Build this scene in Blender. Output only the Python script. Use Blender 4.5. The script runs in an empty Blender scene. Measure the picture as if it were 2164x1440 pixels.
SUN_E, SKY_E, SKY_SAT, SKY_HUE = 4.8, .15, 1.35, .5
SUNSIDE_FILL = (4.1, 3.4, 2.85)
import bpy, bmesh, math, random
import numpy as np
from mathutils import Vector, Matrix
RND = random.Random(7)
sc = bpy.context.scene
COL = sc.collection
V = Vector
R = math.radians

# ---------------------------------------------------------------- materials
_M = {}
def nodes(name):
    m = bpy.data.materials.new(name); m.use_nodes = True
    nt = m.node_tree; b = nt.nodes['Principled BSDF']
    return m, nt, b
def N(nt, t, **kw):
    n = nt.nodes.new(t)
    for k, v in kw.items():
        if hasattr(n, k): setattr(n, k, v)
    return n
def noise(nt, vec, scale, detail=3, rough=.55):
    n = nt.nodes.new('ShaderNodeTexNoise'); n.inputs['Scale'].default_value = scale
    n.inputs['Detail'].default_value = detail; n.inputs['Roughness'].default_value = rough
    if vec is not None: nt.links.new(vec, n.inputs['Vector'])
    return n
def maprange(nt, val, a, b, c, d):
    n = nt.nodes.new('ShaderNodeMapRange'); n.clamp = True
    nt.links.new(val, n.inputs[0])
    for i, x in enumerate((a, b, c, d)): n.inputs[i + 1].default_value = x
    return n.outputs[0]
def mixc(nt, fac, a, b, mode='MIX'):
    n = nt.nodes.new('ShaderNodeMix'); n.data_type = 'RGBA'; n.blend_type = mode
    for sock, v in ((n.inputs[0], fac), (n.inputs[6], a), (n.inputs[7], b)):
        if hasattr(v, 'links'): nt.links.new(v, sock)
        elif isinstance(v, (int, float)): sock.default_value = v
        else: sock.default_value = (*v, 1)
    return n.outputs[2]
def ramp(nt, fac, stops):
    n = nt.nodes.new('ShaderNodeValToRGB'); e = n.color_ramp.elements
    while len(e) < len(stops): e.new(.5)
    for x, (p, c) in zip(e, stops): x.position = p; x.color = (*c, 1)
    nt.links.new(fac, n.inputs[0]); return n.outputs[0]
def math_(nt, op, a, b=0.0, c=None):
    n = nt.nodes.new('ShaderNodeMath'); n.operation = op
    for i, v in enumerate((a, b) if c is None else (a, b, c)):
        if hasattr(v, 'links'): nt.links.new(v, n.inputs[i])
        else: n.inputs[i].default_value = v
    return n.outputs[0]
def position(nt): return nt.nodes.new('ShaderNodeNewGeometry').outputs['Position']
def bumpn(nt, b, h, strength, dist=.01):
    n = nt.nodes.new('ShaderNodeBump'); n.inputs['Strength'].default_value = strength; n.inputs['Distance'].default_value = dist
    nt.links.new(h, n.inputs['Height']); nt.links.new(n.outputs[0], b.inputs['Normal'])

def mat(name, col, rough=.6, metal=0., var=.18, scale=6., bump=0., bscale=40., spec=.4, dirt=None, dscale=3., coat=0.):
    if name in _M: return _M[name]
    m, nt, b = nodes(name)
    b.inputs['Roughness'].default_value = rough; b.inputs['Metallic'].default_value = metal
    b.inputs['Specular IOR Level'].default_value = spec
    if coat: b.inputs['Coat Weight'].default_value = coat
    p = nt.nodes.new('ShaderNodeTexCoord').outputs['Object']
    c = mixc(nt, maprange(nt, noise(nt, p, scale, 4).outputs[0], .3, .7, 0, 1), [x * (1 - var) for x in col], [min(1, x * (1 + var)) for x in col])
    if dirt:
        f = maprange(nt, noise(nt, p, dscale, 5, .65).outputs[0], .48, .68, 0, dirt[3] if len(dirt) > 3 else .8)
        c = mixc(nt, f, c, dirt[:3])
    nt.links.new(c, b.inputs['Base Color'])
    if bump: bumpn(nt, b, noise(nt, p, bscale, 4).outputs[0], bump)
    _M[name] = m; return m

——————

SET EXERCISE: Return exactly the leading lines of the listing, stopping after the line in which "R = math.radians" occurs.

TASK ANSWER:
Build this scene in Blender. Output only the Python script. Use Blender 4.5. The script runs in an empty Blender scene. Measure the picture as if it were 2164x1440 pixels.
SUN_E, SKY_E, SKY_SAT, SKY_HUE = 4.8, .15, 1.35, .5
SUNSIDE_FILL = (4.1, 3.4, 2.85)
import bpy, bmesh, math, random
import numpy as np
from mathutils import Vector, Matrix
RND = random.Random(7)
sc = bpy.context.scene
COL = sc.collection
V = Vector
R = math.radians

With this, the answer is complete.